It is incredibly rare that I fail to finish a book (I'll persist for several months if necessary) but I only managed 100 pages of this before I threw in the towel.
I'd say that this book fails on at least three tests: structure, content and engagement.
First off, as other have noted there isn't really a theme here. In fact, there isn't even a point; the author seems to think that if she mentions relativism and changing perspectives over time that it is some sort of argument but all you get is a series of examples that sit as islands to one another.
Moreover, while she is constantly going on about relativism she is happy to go on judging views from the past through her own modern lens; why not take older views any less seriously than her own? Yes, she tries to impress a pluralistic contemporary perspective and say that the one you choose is contextually-bound but never questions her own application of that entire viewpoint versus the ones she is ridiculing. Something even approaching a rational argument would have gone a long way here.
Secondly, the author frequently repeats opinions, quotations, etc. as gospel with zero counter point. Thirdly, she conflates different senses of ugly such as ugly people vs ugly behaviour to the extent that she stretching their meaning from them. Theories or approaches like this verge on the realm of crackpot-theories because they attempt to explain everything through the lens of a single idea (in this case ugliness) regardless of how well the fit is.

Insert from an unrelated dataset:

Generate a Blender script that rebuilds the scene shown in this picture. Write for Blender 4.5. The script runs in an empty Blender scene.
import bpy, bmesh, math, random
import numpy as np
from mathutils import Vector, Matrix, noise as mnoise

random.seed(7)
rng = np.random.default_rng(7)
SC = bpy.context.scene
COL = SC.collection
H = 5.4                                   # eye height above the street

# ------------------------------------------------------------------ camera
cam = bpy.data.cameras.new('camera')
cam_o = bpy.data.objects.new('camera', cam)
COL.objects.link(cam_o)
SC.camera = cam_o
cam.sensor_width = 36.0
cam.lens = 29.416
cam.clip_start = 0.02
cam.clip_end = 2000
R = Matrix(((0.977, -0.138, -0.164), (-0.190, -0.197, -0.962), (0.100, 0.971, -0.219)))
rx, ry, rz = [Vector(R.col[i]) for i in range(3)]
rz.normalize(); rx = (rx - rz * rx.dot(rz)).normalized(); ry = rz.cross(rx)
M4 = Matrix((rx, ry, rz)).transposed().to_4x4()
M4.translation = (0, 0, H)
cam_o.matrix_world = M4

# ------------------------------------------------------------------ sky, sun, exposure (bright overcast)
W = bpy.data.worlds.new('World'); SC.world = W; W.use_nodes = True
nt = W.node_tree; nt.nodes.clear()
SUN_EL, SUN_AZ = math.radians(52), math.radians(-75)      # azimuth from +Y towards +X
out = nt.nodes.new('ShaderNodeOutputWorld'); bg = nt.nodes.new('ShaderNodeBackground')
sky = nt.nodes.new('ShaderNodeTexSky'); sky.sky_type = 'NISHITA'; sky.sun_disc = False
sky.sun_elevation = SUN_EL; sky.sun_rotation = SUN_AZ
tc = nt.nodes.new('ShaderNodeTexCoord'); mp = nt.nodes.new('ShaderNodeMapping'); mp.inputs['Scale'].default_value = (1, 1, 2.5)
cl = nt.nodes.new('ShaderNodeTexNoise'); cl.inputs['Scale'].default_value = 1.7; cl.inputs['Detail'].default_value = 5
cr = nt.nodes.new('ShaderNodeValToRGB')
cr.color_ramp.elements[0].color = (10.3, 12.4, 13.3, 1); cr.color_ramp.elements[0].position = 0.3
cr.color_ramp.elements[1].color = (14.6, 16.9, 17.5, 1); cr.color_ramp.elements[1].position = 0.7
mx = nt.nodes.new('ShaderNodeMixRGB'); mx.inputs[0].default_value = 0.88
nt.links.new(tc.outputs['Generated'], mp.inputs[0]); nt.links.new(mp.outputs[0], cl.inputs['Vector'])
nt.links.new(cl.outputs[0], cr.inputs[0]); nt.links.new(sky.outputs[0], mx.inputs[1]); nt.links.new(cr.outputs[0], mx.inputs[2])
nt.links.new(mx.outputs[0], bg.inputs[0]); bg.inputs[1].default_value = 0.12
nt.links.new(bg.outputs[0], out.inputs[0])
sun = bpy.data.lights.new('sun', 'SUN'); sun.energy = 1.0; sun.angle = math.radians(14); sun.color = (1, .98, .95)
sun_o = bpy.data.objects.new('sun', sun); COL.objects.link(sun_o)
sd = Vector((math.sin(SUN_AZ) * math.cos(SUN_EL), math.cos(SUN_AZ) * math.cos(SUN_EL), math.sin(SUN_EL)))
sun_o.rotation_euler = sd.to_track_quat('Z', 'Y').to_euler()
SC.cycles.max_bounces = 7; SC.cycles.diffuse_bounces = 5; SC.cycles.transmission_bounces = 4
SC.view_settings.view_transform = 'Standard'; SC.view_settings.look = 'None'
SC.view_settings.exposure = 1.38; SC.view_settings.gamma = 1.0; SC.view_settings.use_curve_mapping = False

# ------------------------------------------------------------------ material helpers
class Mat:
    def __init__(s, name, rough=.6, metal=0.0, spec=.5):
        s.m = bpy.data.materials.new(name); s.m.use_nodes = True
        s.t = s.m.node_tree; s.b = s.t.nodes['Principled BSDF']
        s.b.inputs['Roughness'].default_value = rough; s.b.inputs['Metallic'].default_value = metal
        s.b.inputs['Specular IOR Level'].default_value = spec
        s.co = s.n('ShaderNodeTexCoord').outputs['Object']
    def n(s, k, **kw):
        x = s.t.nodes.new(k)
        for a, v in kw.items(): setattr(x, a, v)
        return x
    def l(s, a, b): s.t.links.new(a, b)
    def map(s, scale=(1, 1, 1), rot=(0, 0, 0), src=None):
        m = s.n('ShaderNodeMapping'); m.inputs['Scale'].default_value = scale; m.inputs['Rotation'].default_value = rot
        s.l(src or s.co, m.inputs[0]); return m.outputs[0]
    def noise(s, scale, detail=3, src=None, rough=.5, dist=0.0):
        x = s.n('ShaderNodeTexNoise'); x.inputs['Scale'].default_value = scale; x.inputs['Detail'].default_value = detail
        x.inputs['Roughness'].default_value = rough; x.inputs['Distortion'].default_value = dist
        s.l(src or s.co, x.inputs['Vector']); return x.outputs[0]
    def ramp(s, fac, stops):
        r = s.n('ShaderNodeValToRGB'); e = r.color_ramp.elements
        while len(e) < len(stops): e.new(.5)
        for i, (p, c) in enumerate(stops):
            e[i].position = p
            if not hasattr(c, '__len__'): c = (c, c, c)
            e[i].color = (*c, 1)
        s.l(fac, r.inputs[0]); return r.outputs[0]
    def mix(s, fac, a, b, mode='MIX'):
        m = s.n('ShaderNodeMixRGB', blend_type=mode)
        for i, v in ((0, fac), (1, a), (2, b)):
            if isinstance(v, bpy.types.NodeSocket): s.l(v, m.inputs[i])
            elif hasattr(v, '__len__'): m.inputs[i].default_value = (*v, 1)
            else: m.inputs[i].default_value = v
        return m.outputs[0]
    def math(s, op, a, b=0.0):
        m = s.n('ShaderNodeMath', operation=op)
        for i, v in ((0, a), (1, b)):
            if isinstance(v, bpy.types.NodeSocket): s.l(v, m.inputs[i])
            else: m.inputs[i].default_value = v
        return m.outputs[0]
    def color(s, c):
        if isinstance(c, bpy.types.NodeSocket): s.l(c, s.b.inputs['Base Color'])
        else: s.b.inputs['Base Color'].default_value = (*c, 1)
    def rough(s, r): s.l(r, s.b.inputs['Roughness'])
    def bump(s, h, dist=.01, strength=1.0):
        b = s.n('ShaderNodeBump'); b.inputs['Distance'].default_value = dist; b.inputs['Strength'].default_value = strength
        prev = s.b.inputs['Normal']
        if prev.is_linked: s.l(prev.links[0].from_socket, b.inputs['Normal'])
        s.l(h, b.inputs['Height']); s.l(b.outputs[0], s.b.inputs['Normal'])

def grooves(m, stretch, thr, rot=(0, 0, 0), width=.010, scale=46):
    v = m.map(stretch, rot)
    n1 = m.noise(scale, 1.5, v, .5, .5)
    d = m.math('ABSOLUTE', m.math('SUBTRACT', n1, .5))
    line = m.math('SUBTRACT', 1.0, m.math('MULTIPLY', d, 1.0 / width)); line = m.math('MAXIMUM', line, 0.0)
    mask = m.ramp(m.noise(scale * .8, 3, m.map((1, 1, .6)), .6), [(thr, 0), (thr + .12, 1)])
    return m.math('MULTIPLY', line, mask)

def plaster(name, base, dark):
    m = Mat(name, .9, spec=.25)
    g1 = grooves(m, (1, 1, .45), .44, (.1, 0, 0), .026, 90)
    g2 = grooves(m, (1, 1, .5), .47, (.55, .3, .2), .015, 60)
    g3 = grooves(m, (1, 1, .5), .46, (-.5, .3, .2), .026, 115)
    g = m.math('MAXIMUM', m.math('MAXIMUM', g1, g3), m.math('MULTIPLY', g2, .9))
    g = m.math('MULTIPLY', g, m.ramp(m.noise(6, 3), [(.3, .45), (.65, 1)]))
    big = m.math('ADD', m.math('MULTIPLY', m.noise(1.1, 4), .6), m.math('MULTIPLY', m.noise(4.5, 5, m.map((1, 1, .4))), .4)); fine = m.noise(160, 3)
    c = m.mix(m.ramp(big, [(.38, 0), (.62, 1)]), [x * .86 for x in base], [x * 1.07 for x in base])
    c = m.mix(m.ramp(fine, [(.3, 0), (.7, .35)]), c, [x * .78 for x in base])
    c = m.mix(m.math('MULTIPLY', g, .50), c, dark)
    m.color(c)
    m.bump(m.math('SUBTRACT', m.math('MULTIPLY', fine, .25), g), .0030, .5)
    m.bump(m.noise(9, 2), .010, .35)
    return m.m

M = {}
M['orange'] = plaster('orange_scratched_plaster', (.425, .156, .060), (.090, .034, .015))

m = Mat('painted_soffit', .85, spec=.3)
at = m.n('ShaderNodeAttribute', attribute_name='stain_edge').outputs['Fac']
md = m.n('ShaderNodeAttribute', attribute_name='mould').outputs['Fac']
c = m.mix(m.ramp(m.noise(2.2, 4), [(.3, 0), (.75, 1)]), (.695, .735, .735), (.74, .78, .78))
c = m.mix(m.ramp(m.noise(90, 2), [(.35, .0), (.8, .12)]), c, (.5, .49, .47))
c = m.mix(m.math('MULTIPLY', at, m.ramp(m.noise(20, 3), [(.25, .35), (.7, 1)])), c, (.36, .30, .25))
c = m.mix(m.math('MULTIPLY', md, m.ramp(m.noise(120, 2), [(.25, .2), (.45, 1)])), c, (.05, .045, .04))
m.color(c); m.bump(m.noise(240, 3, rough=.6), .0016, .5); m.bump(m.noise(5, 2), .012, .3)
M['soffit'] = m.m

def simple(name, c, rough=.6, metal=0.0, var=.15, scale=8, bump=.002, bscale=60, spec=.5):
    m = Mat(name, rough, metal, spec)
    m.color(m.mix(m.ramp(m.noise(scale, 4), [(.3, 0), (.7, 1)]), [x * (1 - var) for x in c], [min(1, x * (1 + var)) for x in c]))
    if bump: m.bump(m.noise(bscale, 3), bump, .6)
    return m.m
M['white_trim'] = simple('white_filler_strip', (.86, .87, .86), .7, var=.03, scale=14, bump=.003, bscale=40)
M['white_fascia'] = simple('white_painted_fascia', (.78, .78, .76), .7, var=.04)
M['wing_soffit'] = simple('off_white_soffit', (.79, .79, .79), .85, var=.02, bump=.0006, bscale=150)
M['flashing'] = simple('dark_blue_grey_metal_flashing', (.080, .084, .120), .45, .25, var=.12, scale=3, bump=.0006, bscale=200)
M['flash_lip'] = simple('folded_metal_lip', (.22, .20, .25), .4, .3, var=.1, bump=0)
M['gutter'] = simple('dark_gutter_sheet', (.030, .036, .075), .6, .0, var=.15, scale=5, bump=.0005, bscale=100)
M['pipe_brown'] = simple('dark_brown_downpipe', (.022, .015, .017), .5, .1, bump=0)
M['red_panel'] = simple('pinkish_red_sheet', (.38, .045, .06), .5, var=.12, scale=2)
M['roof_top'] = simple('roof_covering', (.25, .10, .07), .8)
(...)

Moreover, the author often uses the word "conflate" (or some analogue) as if it were an argument in itself standing in no need of justification against her 'bifurcation'.
All in all you get a sense of a book which makes no definite points and meanders aimlessly with regards its subject-matter but, at the same time, is more than happy to spew unargued values and positions at you.
Which bring us to the most fatal problem from a reading perspective: the style is not as engaging as it needs to be. Without clear themes the stylistic issues bog the work down to a crawl as the reader wonders what exactly they are reading it for. Overall, I got the strong feeling that I was reading a PhD thesis- make of that what you will.